I'm firmly with stelios and Prankster on this film: while it's sure pretty to look at, it's irredeemably broken by dumb plotting, poor/nonexistent characterization, and half-baked (at best) ideas.
What really sinks the film, IMNSHO, is not the poor or poorly executed treatment of the "big questions" - that's something I've not yet really wrapped my head around - but in flat-out dumb plotting and characters. This is exemplified by the much (and rightly so) criticized scene with Milburn and Fifield in the Temple (not to mention the ridiculousness of them getting lost when there's a fucking 3D map of the complex on Prometheus and they've remained in contact with the ship). Two characters acting utterly stupidly simply because the plot calls for it. It breaks suspension of disbelief to accept that a trillion-dollar expedition would hire two guys dumb enough whose first reaction on seeing an alien life form is to PET IT. (It also beggars belief that the expedition would not have given training on this kind of protocol.)
Also stupid: landing on a planet and insisting they all race out, with just a few hours of sunlight, to explore the very first structure they find....and then simply racing through the structure, and doing no on-site studying or artifact collection. The only thing they do (David's covert specimen collecting notwithstanding) is map the place and bring back a severed head. Now, I understand why the film doesn't want to show us an exact replication of an actual expedition - it would get tedious and boring.

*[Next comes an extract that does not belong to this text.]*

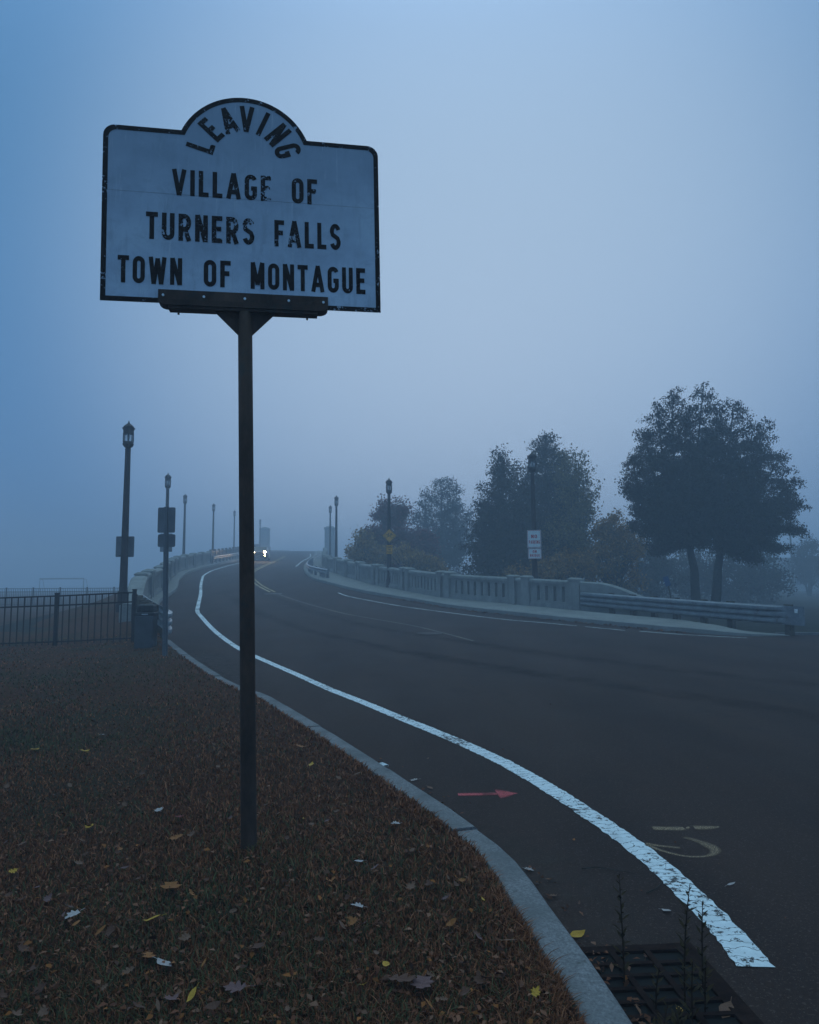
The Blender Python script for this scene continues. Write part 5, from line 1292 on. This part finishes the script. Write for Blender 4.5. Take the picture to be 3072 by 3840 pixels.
# paper scrap, twigs
p = np.array([-.30, 6.12]); mb = MB(); mb.grid([[(a * .05 - .09, b * .04 - .06, .03 + .012 * math.sin(a * 2.1 + b) + .008 * math.cos(b * 3)) for a in range(5)] for b in range(4)])
o = mb.build('paper_scrap', 'paper', loc=(p[0], p[1], -.115)); tag(o, 'white paper scrap lying against the road side of the granite kerb', 'litter')
for pts, lab in (([(.92, 4.03), (1.0, 4.04), (1.1, 4.01), (1.22, 3.93)], 'long thin curved twig on the gutter asphalt'), ([(1.17, 3.72), (1.24, 3.77), (1.30, 3.86)], 'short dark twig on the asphalt near the white line')):
    mb = MB(); mb.tube([(a - pts[0][0], b - pts[0][1], .008 + .004 * (i % 2)) for i, (a, b) in enumerate(pts)], [.0028, .0026, .002, .001][:len(pts)], 5); tag(mb.build('twig', 'bark', loc=(pts[0][0], pts[0][1], -.13)), lab, 'twig', 'twigs on the road')
# weeds growing from the drain
def weed(x, y, h, nl, label, seed, ll=.05):
    r = random.Random(seed); root = thing('weed', label, 'weed', (x, y, -.135), r.uniform(0, 6), 'weeds at the storm drain')
    lx_, ly_ = r.uniform(-.05, .05), r.uniform(-.05, .05); f = lambda t: (lx_ * t * t, ly_ * t * t, h * t)
    mb = MB(); mb.tube([f(t) for t in np.linspace(0, 1, 6)], [.004, .0037, .0033, .0028, .0022, .0012], 5); mb.build('stem', 'weed stem', root)
    mb = MB()
    for i in range(nl):
        t = .12 + .88 * (i + r.uniform(0, .6)) / nl; a = i * 2.4; c = np.array(f(min(1, t))); L_ = ll * r.uniform(.7, 1.3) * (1.15 - .6 * t); dz = r.uniform(.5, 1.3)
        d = np.array([math.cos(a), math.sin(a), dz]); d /= np.linalg.norm(d); e = np.array([-math.sin(a), math.cos(a), 0]) * L_ * .16
        mb.add([c, c + d * L_ * .5 + e, c + d * L_ + np.array([0, 0, -.1 * L_]), c + d * L_ * .5 - e], [(0, 1, 2, 3)])
    mb.build('foliage', 'weed leaf', root)
simple('weed stem', (.050, .028, .018), .9, .02); simple('weed leaf', (.055, .036, .018), .9, .02, 0, .4, 40)
weed(.82, 2.92, .40, 34, 'tall leafy weed stalk closest to the kerb at the drain', 1); weed(1.00, 2.78, .46, 40, 'tallest weed stalk rising from middle of the drain', 2); weed(1.10, 2.86, .33, 28, 'tall weed stalk at the far right of the drain grate', 3)
weed(.88, 2.74, .18, 18, 'short pale weed among the stalks at drain, next to the kerb', 4); weed(.98, 2.66, .24, 22, 'bushy short weed low in the drain centre', 5); weed(1.05, 2.72, .21, 20, 'short weed left of the far right stalk on the grate', 6)
for i in range(12): 
    weed(.80 + .028 * (i % 6) + rnd.uniform(-.02, .02), 2.44 + .07 * (i // 6) + rnd.uniform(-.03, .03) + .01 * i, rnd.uniform(.07, .14), 12, 'low leafy weed in the tangle at the bottom of the drain', 10 + i, .045)

haze_box()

But a very quick montage or even a few lines of dialogue to acknowledge the passing of time and initial, INTELLIGENT efforts to explore and catalog the site, would've settled the problem.
For those who are defending the film - and I'm asking this sincerely - why don't these kinds of lazy, intelligence-dismissive choices bother you? Again, this isn't about whether the movie succeeds or fails in its underlying themes or targets of the big questions. This is basicaly moviemaking 101 stuff - why are you giving the film and the director (an experienced, accomplished filmmaker who is not at all stupid) a pass on this kind of stuff?
And chalk me up as someone who HATED the score. It was completely wrong for the film, and much of the time actively worked against the attempts at fright and fear on the screen. Weirdly, the music at the end credits was damn good, and the film could've used a lot more stuff like that.
A couple of last notes:
I was strangely cheering on the wakened Engineer near the end of the film. While I find the entire scene poorly done WRT writing and clarity of WHY things are happening, for some reason I loved him taking out Weyland and David.
The scenes with David alone on Prometheus in the beginning were great. I wish the film would've fulfilled the promise in those minutes.